EXERCISE. Copy the listing verbatim, excluding any images found in it.

MATERIAL.
——————

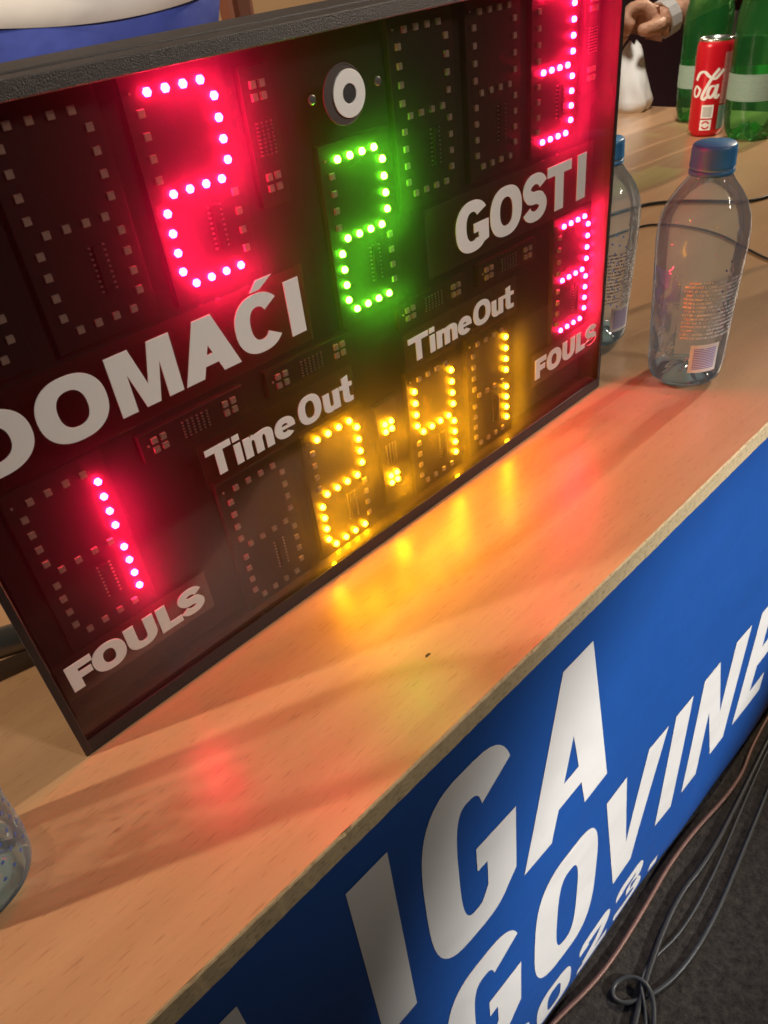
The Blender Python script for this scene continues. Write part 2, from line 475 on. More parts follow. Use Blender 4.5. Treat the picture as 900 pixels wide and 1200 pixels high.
def glyph(ch, w, s, h=None, e=2.3):
    """shapes: list of (outer, [holes]); w width, s vertical stroke, h horizontal stroke"""
    h = h or s * 0.72
    if ch in 'O0':
        return [(earc(w / 2, .5, w / 2, .515, 0, 360, 44, e)[:-1], [earc(w / 2, .5, w / 2 - s, .515 - h, 0, 360, 36, e)[:-1]])]
    if ch == 'D':
        o = [(0, 0), (0, 1)] + earc(w * .42, .5, w * .58, .5, 90, -90, 24, e)
        i = [(s, h), (s, 1 - h)] + earc(w * .42, .5, w * .58 - s, .5 - h, 90, -90, 20, e)
        return [(o, [i])]
    if ch == 'M':
        a = s * .98
        return [([(0, 0), (0, 1), (a * 1.28, 1), (w / 2, .36), (w - a * 1.28, 1), (w, 1), (w, 0), (w - a * .88, 0), (w - a * .88, .64),
                  (w / 2 + a * .40, 0), (w / 2 - a * .40, 0), (a * .88, .64), (a * .88, 0)], [])]
    if ch == 'A':
        t = s * .56
        yb, yt = .19, .19 + h * .82
        def lx(y): return (w / 2 - t) * y
        k = s * 1.12
        def li(y): return lx(y) + k
        ya = min(.86, (w / 2 - k) / (w / 2 - t))
        return [([(0, 0), (w / 2 - t, 1), (w / 2 + t, 1), (w, 0), (w - k, 0), (w - li(yb), yb), (li(yb), yb), (k, 0)],
                 [[(li(yt), yt), (w / 2, ya), (w - li(yt), yt)]])]
    if ch in 'CĆ':
        o = earc(w / 2, .5, w / 2, .515, 38, 322, 36, e)
        i = earc(w / 2, .5, w / 2 - s, .515 - h, 322, 38, 30, e)
        o[0] = (o[0][0], o[0][1]); sh = [(o + i, [])]
        if ch == 'Ć':
            sh.append(([(w * .42, 1.05), (w * .58, 1.22), (w * .92, 1.22), (w * .62, 1.05)], []))
        return sh
    if ch == 'G':
        o = earc(w / 2, .5, w / 2, .515, 34, 312, 36, e)
        i = earc(w / 2, .5, w / 2 - s, .515 - h, 300, 40, 28, e)
        return [(o + [(w, .14), (w, .54), (w * .54, .54), (w * .54, .54 - h * .85), (w - s, .54 - h * .85), (w - s, .24)] + i, [])]
    if ch == 'S':
        rx = w / 2 - s * .42; ry = (.5 - h / 2) / 2 + .004
        P = earc(w / 2, .5 + ry, rx, ry, 12, 262, 22) + earc(w / 2, .5 - ry, rx, ry, 82, -168, 22)
        wd = []
        for i in range(len(P)):
            (x0, y0), (x1, y1) = P[max(i - 1, 0)], P[min(i + 1, len(P) - 1)]
            q = abs(y1 - y0) / (math.hypot(x1 - x0, y1 - y0) or 1)
            wd.append(h + (s * .86 - h) * q + (.12 * s if 18 < i < 27 else 0))
        return [(stroke(P, wd), [])]
    if ch == 'T':
        return [([(0, 1), (w, 1), (w, 1 - h), ((w + s) / 2, 1 - h), ((w + s) / 2, 0), ((w - s) / 2, 0), ((w - s) / 2, 1 - h), (0, 1 - h)], [])]
    if ch == 'I':
        return [([(0, 0), (0, 1), (w, 1), (w, 0)], [])]
    if ch == 'F':
        return [([(0, 0), (0, 1), (w, 1), (w, 1 - h), (s, 1 - h), (s, .62), (w * .9, .62), (w * .9, .62 - h), (s, .62 - h), (s, 0)], [])]
    if ch == 'E':
        return [([(0, 0), (0, 1), (w, 1), (w, 1 - h), (s, 1 - h), (s, .5 + h / 2), (w * .92, .5 + h / 2), (w * .92, .5 - h / 2), (s, .5 - h / 2), (s, h), (w, h), (w, 0)], [])]
    if ch == 'L':
        return [([(0, 0), (0, 1), (s, 1), (s, h), (w, h), (w, 0)], [])]
    if ch == 'U':
        return [([(0, 1)] + earc(w / 2, .42, w / 2, .435, 180, 360, 22, e) + [(w, 1), (w - s, 1)] + earc(w / 2, .42, w / 2 - s, .435 - h, 360, 180, 18, e) + [(s, 1)], [])]
    if ch == 'V':
        return [([(0, 1), (s * 1.05, 1), (w / 2, .30), (w - s * 1.05, 1), (w, 1), (w / 2 + s * .55, 0), (w / 2 - s * .55, 0)], [])]
    if ch == 'N':
        return [([(0, 0), (0, 1), (s * 1.0, 1), (w - s, .42), (w - s, 1), (w, 1), (w, 0), (w - s, 0), (s, .58), (s, 0)], [])]
    if ch == 'i':
        return [([(0, 0), (0, .70), (w, .70), (w, 0)], []), ([(0, .80), (0, 1), (w, 1), (w, .80)], [])]
    if ch == 'm':
        c1, c2 = w * .30, w * .70
        def hump(x0, x1):
            return earc((x0 + x1) / 2, .48, (x1 - x0) / 2, .24, 180, 0, 10, 2.4)
        g = (w - 3 * s) / 2
        o = [(0, 0), (0, .71), (s * .9, .71), (s * .9, .64)] + earc(s + g * .5, .50, g * .62, .22, 120, 55, 5) + \
            earc(w - s * 1.1 - g * .1, .48, s * 1.1 + g * .1, .245, 110, 0, 10, 2.4) + [(w, 0), (w - s, 0)] + \
            [(w - s, .42)] + earc(w - s - g / 2, .42, g / 2, .13, 0, 180, 8) + [(w - s - g, 0), (w - 2 * s - g, 0)] + \
            [(w - 2 * s - g, .42)] + earc(s + g / 2, .42, g / 2, .13, 0, 180, 8) + [(s, 0)]
        return [(o, [])]
    if ch == 'e':
        y0 = .35
        o = earc(w / 2, y0, w / 2, .37, 0, 318, 30, 2.2)
        i = earc(w / 2, y0, w / 2 - s, .37 - h, 310, 195, 14, 2.2)
        o2 = o + i + [(w * .99, y0 - .055)]
        hole = [(s * 1.0, y0 + .06)] + earc(w / 2, y0 + .06, w / 2 - s, .30 - h, 180, 0, 12, 2.2)[1:]
        return [(o2, [hole])]
    if ch == 'u':
        return [([(0, .70), (0, .24)] + earc(w * .42, .24, w * .42, .255, 180, 285, 10, 2.3) + [(w - s, .10), (w - s, 0), (w, 0), (w, .70), (w - s, .70), (w - s, .30)] +
                 earc(w * .5, .28, w / 2 - s, .11, 0, -180, 10, 2.2) + [(s, .70)], [])]
    if ch == 't':
        x = w * .22
        return [([(x, .94), (x + s, .98), (x + s, .70), (w, .70), (w, .55), (x + s, .55), (x + s, .24), (x + s * 1.25, .155), (w, .16), (w, .0), (w * .8, -.015), (x + s * .5, .0), (x + s * .12, .07),
                  (x, .19), (x, .55), (0, .55), (0, .70), (x, .70)], [])]
    if ch == '2':
        a = h / 2
        P = [(s * .5, .66), (s * .55, .86), (w * .5, 1 - a), (w - s * .55, .86), (w - s * .5, .68), (w * .62, .44), (s * .62, .20)]
        C = catmull(P, 5)
        body = stroke(C, s * .95)
        return [(body, []), ([(0, -.002), (0, .20), (s * .35, h), (w, h), (w, -.002)], [])]
    if ch == '3':
        a = h / 2
        P = [(s * .5, .72), (s * .6, .88), (w * .5, 1 - a), (w - s * .6, .88), (w - s * .6, .64), (w * .5, .52), (w * .66, .48), (w - s * .5, .34), (w - s * .55, .14), (w * .5, a), (s * .55, .13), (s * .5, .28)]
        return [(stroke(catmull(P, 5), s * .85), [])]
    if ch == '.':
        return [([(0, 0), (0, s), (w, s), (w, 0)], [])]
    return []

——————

FULL OUTPUT.
The Blender Python script for this scene continues. Write part 2, from line 475 on. More parts follow. Use Blender 4.5. Treat the picture as 900 pixels wide and 1200 pixels high.
def glyph(ch, w, s, h=None, e=2.3):
    """shapes: list of (outer, [holes]); w width, s vertical stroke, h horizontal stroke"""
    h = h or s * 0.72
    if ch in 'O0':
        return [(earc(w / 2, .5, w / 2, .515, 0, 360, 44, e)[:-1], [earc(w / 2, .5, w / 2 - s, .515 - h, 0, 360, 36, e)[:-1]])]
    if ch == 'D':
        o = [(0, 0), (0, 1)] + earc(w * .42, .5, w * .58, .5, 90, -90, 24, e)
        i = [(s, h), (s, 1 - h)] + earc(w * .42, .5, w * .58 - s, .5 - h, 90, -90, 20, e)
        return [(o, [i])]
    if ch == 'M':
        a = s * .98
        return [([(0, 0), (0, 1), (a * 1.28, 1), (w / 2, .36), (w - a * 1.28, 1), (w, 1), (w, 0), (w - a * .88, 0), (w - a * .88, .64),
                  (w / 2 + a * .40, 0), (w / 2 - a * .40, 0), (a * .88, .64), (a * .88, 0)], [])]
    if ch == 'A':
        t = s * .56
        yb, yt = .19, .19 + h * .82
        def lx(y): return (w / 2 - t) * y
        k = s * 1.12
        def li(y): return lx(y) + k
        ya = min(.86, (w / 2 - k) / (w / 2 - t))
        return [([(0, 0), (w / 2 - t, 1), (w / 2 + t, 1), (w, 0), (w - k, 0), (w - li(yb), yb), (li(yb), yb), (k, 0)],
                 [[(li(yt), yt), (w / 2, ya), (w - li(yt), yt)]])]
    if ch in 'CĆ':
        o = earc(w / 2, .5, w / 2, .515, 38, 322, 36, e)
        i = earc(w / 2, .5, w / 2 - s, .515 - h, 322, 38, 30, e)
        o[0] = (o[0][0], o[0][1]); sh = [(o + i, [])]
        if ch == 'Ć':
            sh.append(([(w * .42, 1.05), (w * .58, 1.22), (w * .92, 1.22), (w * .62, 1.05)], []))
        return sh
    if ch == 'G':
        o = earc(w / 2, .5, w / 2, .515, 34, 312, 36, e)
        i = earc(w / 2, .5, w / 2 - s, .515 - h, 300, 40, 28, e)
        return [(o + [(w, .14), (w, .54), (w * .54, .54), (w * .54, .54 - h * .85), (w - s, .54 - h * .85), (w - s, .24)] + i, [])]
    if ch == 'S':
        rx = w / 2 - s * .42; ry = (.5 - h / 2) / 2 + .004
        P = earc(w / 2, .5 + ry, rx, ry, 12, 262, 22) + earc(w / 2, .5 - ry, rx, ry, 82, -168, 22)
        wd = []
        for i in range(len(P)):
            (x0, y0), (x1, y1) = P[max(i - 1, 0)], P[min(i + 1, len(P) - 1)]
            q = abs(y1 - y0) / (math.hypot(x1 - x0, y1 - y0) or 1)
            wd.append(h + (s * .86 - h) * q + (.12 * s if 18 < i < 27 else 0))
        return [(stroke(P, wd), [])]
    if ch == 'T':
        return [([(0, 1), (w, 1), (w, 1 - h), ((w + s) / 2, 1 - h), ((w + s) / 2, 0), ((w - s) / 2, 0), ((w - s) / 2, 1 - h), (0, 1 - h)], [])]
    if ch == 'I':
        return [([(0, 0), (0, 1), (w, 1), (w, 0)], [])]
    if ch == 'F':
        return [([(0, 0), (0, 1), (w, 1), (w, 1 - h), (s, 1 - h), (s, .62), (w * .9, .62), (w * .9, .62 - h), (s, .62 - h), (s, 0)], [])]
    if ch == 'E':
        return [([(0, 0), (0, 1), (w, 1), (w, 1 - h), (s, 1 - h), (s, .5 + h / 2), (w * .92, .5 + h / 2), (w * .92, .5 - h / 2), (s, .5 - h / 2), (s, h), (w, h), (w, 0)], [])]
    if ch == 'L':
        return [([(0, 0), (0, 1), (s, 1), (s, h), (w, h), (w, 0)], [])]
    if ch == 'U':
        return [([(0, 1)] + earc(w / 2, .42, w / 2, .435, 180, 360, 22, e) + [(w, 1), (w - s, 1)] + earc(w / 2, .42, w / 2 - s, .435 - h, 360, 180, 18, e) + [(s, 1)], [])]
    if ch == 'V':
        return [([(0, 1), (s * 1.05, 1), (w / 2, .30), (w - s * 1.05, 1), (w, 1), (w / 2 + s * .55, 0), (w / 2 - s * .55, 0)], [])]
    if ch == 'N':
        return [([(0, 0), (0, 1), (s * 1.0, 1), (w - s, .42), (w - s, 1), (w, 1), (w, 0), (w - s, 0), (s, .58), (s, 0)], [])]
    if ch == 'i':
        return [([(0, 0), (0, .70), (w, .70), (w, 0)], []), ([(0, .80), (0, 1), (w, 1), (w, .80)], [])]
    if ch == 'm':
        c1, c2 = w * .30, w * .70
        def hump(x0, x1):
            return earc((x0 + x1) / 2, .48, (x1 - x0) / 2, .24, 180, 0, 10, 2.4)
        g = (w - 3 * s) / 2
        o = [(0, 0), (0, .71), (s * .9, .71), (s * .9, .64)] + earc(s + g * .5, .50, g * .62, .22, 120, 55, 5) + \
            earc(w - s * 1.1 - g * .1, .48, s * 1.1 + g * .1, .245, 110, 0, 10, 2.4) + [(w, 0), (w - s, 0)] + \
            [(w - s, .42)] + earc(w - s - g / 2, .42, g / 2, .13, 0, 180, 8) + [(w - s - g, 0), (w - 2 * s - g, 0)] + \
            [(w - 2 * s - g, .42)] + earc(s + g / 2, .42, g / 2, .13, 0, 180, 8) + [(s, 0)]
        return [(o, [])]
    if ch == 'e':
        y0 = .35
        o = earc(w / 2, y0, w / 2, .37, 0, 318, 30, 2.2)
        i = earc(w / 2, y0, w / 2 - s, .37 - h, 310, 195, 14, 2.2)
        o2 = o + i + [(w * .99, y0 - .055)]
        hole = [(s * 1.0, y0 + .06)] + earc(w / 2, y0 + .06, w / 2 - s, .30 - h, 180, 0, 12, 2.2)[1:]
        return [(o2, [hole])]
    if ch == 'u':
        return [([(0, .70), (0, .24)] + earc(w * .42, .24, w * .42, .255, 180, 285, 10, 2.3) + [(w - s, .10), (w - s, 0), (w, 0), (w, .70), (w - s, .70), (w - s, .30)] +
                 earc(w * .5, .28, w / 2 - s, .11, 0, -180, 10, 2.2) + [(s, .70)], [])]
    if ch == 't':
        x = w * .22
        return [([(x, .94), (x + s, .98), (x + s, .70), (w, .70), (w, .55), (x + s, .55), (x + s, .24), (x + s * 1.25, .155), (w, .16), (w, .0), (w * .8, -.015), (x + s * .5, .0), (x + s * .12, .07),
                  (x, .19), (x, .55), (0, .55), (0, .70), (x, .70)], [])]
    if ch == '2':
        a = h / 2
        P = [(s * .5, .66), (s * .55, .86), (w * .5, 1 - a), (w - s * .55, .86), (w - s * .5, .68), (w * .62, .44), (s * .62, .20)]
        C = catmull(P, 5)
        body = stroke(C, s * .95)
        return [(body, []), ([(0, -.002), (0, .20), (s * .35, h), (w, h), (w, -.002)], [])]
    if ch == '3':
        a = h / 2
        P = [(s * .5, .72), (s * .6, .88), (w * .5, 1 - a), (w - s * .6, .88), (w - s * .6, .64), (w * .5, .52), (w * .66, .48), (w - s * .5, .34), (w - s * .55, .14), (w * .5, a), (s * .55, .13), (s * .5, .28)]
        return [(stroke(catmull(P, 5), s * .85), [])]
    if ch == '.':
        return [([(0, 0), (0, s), (w, s), (w, 0)], [])]
    return []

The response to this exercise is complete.